13. The orthopedic mobility device of claim 12 wherein the device is foldable wherein the rear frame element is hinged in at least one location so as to permit the rear wheel to rotate relative to the front frame element and fold into a final position closer to the front frame element than in the unfolded position.

14. The orthopedic mobility device as of claim 13, wherein the device is foldable between deployed and folded positions, wherein rear wheels are disposed closer to the front wheel and to each other in the folded position than in the deployed position.

15. The orthopedic mobility device of claim 14 where a part selected from a group consisting of pedals, seats, steering elements, and wheels is removable.

16. The orthopedic mobility device of claim 15, further comprising a brake connected to at least one wheel, said brake being lockable so as to prevent movement of said wheel.

17. The orthopedic mobility device of claim 10 where the steering element comprises a hand crank communicably coupled with at least one wheel allowing a user to propel the device with hands.

18. The orthopedic mobility device of claim 1 where the footprint has a shape of an isosceles triangle with a base of 1.3 feet to 2 feet and a height of 1.3 feet to 2.5 feet.

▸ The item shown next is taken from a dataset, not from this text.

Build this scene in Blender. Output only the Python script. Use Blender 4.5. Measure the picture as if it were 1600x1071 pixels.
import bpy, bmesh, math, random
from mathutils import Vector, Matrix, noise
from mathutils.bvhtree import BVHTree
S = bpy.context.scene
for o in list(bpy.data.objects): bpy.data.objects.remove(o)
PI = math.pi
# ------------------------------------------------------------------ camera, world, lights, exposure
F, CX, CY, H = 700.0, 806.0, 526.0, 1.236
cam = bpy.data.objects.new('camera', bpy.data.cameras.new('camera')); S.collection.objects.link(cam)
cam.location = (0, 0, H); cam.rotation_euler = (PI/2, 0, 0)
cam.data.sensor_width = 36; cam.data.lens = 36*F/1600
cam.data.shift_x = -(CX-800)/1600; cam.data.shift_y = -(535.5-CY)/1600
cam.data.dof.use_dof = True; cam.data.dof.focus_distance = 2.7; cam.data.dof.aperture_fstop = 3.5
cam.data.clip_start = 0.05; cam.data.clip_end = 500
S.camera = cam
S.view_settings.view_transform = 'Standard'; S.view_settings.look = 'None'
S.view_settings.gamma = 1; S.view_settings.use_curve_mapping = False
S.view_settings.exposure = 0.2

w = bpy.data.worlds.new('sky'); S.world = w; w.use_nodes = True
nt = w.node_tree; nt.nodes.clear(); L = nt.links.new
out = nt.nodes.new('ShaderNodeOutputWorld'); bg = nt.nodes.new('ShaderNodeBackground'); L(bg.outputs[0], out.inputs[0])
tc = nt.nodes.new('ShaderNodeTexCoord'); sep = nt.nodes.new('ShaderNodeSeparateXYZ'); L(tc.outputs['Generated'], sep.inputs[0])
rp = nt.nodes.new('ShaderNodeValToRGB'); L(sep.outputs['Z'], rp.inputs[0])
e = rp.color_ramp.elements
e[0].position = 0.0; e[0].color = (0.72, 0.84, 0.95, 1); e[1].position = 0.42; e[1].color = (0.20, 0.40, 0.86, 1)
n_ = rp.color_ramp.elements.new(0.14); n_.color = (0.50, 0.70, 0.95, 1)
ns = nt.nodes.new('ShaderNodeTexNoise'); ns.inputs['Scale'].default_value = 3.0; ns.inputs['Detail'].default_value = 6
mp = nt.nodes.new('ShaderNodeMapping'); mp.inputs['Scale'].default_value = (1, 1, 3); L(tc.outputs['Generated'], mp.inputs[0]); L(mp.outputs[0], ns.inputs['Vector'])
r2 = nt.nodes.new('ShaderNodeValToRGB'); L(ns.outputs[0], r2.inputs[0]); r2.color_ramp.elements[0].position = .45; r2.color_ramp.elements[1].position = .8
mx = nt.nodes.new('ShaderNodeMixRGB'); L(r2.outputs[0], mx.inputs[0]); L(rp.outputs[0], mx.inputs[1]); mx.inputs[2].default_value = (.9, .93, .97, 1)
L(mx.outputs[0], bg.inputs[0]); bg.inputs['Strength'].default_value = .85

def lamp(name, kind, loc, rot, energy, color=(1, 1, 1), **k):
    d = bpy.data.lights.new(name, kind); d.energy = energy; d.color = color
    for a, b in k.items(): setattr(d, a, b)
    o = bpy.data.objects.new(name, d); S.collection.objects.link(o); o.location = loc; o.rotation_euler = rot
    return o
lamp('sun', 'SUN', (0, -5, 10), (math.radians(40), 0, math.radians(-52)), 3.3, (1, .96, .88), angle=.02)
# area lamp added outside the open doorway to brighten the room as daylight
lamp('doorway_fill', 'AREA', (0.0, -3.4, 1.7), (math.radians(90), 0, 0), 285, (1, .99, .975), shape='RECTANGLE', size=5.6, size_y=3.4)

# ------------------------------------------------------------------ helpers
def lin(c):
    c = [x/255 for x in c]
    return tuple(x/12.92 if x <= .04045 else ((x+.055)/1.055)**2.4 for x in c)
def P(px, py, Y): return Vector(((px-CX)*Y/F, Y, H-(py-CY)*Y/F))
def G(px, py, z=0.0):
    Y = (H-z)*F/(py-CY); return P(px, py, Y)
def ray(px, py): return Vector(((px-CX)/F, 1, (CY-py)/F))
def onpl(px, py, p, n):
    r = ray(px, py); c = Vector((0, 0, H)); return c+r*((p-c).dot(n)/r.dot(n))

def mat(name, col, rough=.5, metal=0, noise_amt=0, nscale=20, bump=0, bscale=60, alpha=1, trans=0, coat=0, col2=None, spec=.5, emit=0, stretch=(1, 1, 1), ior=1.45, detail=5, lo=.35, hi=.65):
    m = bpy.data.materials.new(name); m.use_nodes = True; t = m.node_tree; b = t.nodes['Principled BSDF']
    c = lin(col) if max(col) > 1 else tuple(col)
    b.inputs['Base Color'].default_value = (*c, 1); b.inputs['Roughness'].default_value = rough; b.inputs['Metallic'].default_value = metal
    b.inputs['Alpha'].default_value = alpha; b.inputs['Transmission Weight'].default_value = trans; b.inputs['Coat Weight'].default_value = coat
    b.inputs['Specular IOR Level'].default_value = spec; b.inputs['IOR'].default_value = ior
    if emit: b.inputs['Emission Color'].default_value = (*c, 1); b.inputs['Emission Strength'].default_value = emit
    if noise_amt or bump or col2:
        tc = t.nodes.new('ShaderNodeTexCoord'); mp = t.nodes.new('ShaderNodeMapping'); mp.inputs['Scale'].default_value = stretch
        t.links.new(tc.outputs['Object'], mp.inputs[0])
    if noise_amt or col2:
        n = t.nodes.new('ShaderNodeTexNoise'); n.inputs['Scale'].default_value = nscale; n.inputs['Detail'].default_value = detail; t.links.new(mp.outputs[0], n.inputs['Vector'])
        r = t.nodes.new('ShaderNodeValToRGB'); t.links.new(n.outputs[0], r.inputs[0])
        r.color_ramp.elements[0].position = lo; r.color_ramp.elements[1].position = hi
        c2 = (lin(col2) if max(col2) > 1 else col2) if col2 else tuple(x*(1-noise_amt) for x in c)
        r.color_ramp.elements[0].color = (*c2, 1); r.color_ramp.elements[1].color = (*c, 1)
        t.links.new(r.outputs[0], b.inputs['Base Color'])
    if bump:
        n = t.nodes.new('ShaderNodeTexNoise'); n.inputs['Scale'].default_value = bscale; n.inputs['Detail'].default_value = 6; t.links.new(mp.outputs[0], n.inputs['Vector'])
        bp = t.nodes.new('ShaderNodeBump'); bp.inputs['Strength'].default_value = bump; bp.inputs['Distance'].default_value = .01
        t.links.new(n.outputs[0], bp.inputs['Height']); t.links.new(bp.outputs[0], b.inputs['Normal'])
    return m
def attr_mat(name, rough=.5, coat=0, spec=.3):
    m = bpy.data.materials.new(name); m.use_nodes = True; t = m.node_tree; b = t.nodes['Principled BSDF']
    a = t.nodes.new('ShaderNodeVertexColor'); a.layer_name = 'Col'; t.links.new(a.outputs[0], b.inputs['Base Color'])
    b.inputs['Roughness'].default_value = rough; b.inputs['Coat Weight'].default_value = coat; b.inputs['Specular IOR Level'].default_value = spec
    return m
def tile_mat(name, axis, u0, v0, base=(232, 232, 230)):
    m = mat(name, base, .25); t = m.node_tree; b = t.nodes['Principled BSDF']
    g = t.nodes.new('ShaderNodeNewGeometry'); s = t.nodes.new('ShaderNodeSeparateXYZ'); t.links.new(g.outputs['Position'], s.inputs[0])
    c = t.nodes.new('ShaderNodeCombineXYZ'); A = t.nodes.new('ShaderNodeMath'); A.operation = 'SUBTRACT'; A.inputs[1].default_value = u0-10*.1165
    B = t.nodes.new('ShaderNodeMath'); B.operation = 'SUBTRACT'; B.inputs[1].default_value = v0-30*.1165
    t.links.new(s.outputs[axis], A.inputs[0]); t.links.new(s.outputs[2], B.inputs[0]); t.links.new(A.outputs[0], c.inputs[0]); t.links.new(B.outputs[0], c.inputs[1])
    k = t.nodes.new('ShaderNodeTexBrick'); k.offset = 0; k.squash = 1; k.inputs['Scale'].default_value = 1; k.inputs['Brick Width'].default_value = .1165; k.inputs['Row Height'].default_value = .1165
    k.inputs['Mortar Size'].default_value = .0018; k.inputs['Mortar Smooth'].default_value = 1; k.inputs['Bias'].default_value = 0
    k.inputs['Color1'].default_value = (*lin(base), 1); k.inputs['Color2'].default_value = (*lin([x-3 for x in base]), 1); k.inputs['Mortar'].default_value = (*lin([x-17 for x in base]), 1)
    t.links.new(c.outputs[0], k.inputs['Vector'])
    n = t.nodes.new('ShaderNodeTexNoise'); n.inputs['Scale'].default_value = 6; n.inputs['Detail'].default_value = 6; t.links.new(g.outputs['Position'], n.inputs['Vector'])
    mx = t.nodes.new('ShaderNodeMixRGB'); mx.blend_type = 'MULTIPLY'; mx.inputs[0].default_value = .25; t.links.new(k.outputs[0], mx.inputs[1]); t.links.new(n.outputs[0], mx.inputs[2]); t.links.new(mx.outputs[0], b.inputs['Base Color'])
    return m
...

19. A method for providing mobility assistance to an adult, said method comprising:

(a) providing the orthopedic mobility device of claim 1;

(b) locking the brakes so that the vehicle is immobile;

(c) enabling the adult to sit on the device;

(d) enabling the adult to choose whether to propel the device with pedals or by walking the vehicle while seated;

(e) selectively placing the pedals in one orientation for pedaling the device, and in another orientation for walking the device; and

(f) unlocking the brakes so that the vehicle is mobile.

20. The method of claim 19, further comprising selectively folding and unfolding the device for storage and mobile operation, respectively.

21. The method of claim 20, further comprising selectively exchanging the wheels for different operating conditions.

22. The method of claim 21, further comprising configuring an orientation sensitive alarm to provide an alert if the vehicle tips beyond a predetermined threshold.